The Zurich-owned broker’s turnover declined from £58.3m to £54.4m and the directors expect the ‘general level of activity to continue for the foreseeable future', the Companies House filings for 2010 accounts say.

The net pension deficit of the student property specialist reduced from £14.3m to £8.6m.

No final dividend was given. The directors’ report said: “Competitive pressure in the UK is a continuing risk for the company, which could result in it losing sales to its key competitors.

“The company maintains a competitive panel of insurers and constantly reviews margins to ensure competitive pricing. The company further manages this risk by providing added value services to its customers, having fast response times not only in supplying products but in handling all customer queries, and by maintaining strong relationships with customers.

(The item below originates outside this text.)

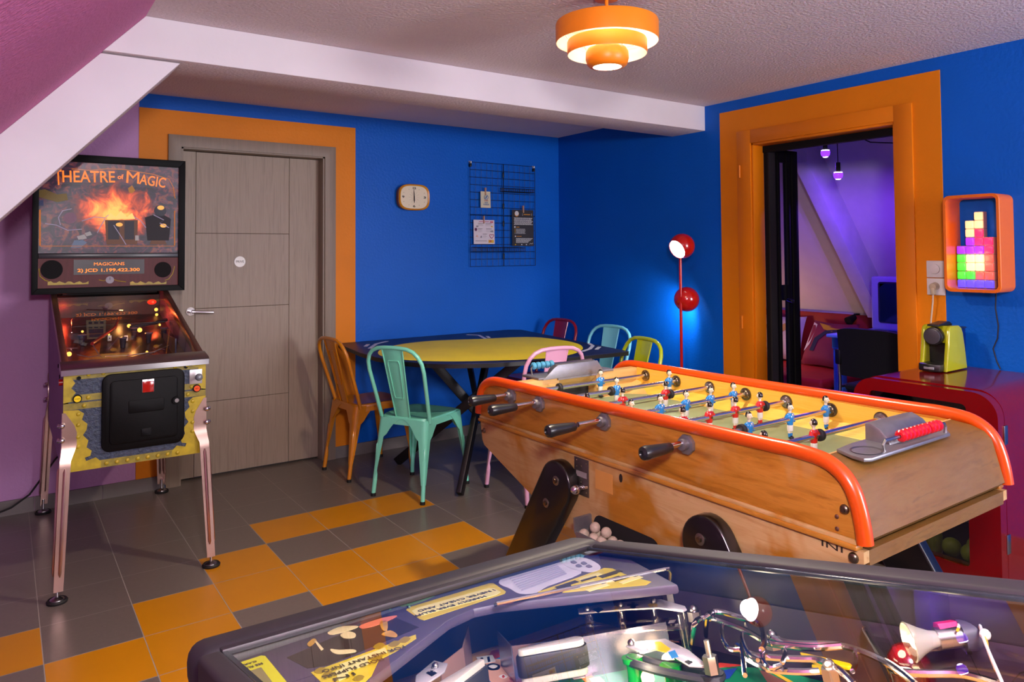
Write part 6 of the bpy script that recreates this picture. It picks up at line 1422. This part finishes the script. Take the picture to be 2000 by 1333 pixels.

“Additionally, the company operates a niche market which it seeks to protect through a number of relatively long term contractual arrangments with long term business partners.”

In 2008/09, Endsleigh closed 119 retail branches, effectively becoming a web-based broker, resulting in an exceptional cost of £6.9m.

In January, Endsleigh-owned Woodstock Insurance Brokers revealed details of three acquisitions completed in the past year.

At the time, Carlos Thompson, head of business development at Endsleigh Insurance Services said: “We’re keen to build on our successes from last year and further potential acquisitions are already in the pipeline for 2011."

No one from Endsleigh was available for comment.